There is a silver lining for employers, at least for now.  First, the Purple standard does not apply to employer regulation of email during working time, only non-work time.  Second, the Purple standard only applies to employers who already grant employees access to company email systems in the course of their work; employers are not required to provide employees with email access they do not otherwise have.  Third, the Purple decision only applies to company email, and not other forms of company technology.  However, the latter restriction may only be temporary.  Although the composition of the NLRB is expected to become more employer-friendly with the change in presidential administration, it is possible that the NLRB could use the same or similar reasoning from Purple to broaden the non-work time use requirement to other forms of company technology (cell phones and social network platforms, to name a couple).

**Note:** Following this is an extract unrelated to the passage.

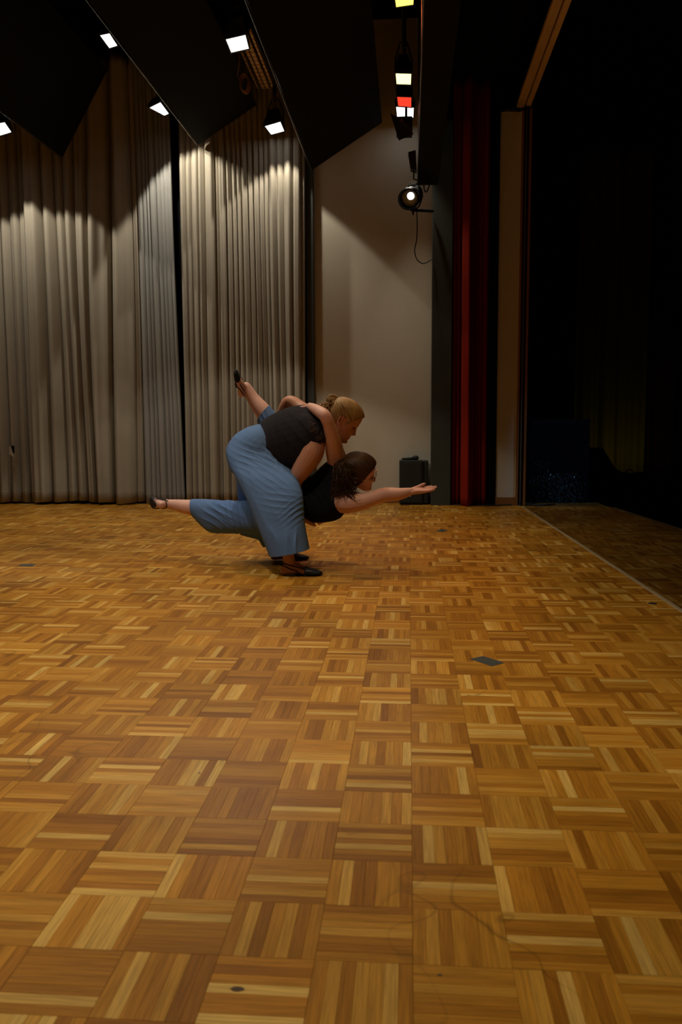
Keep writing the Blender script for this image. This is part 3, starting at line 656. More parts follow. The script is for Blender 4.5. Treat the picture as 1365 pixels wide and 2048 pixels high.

Because of this, employers would be well-served to review their technology policies.  Absent truly unique circumstances, employers generally should avoid policies that state a total ban on non-work time use of company-provided email.  Bolstering other company policies, such as those that relate to confidentiality and time keeping, may help alleviate some of the problems meant to be addressed by a broad non-work time email ban. And, to avoid becoming the next name on a new NLRB standard, consider whether any non-work time use restrictions on other forms of technology might be overbroad under the reasoning in Purple.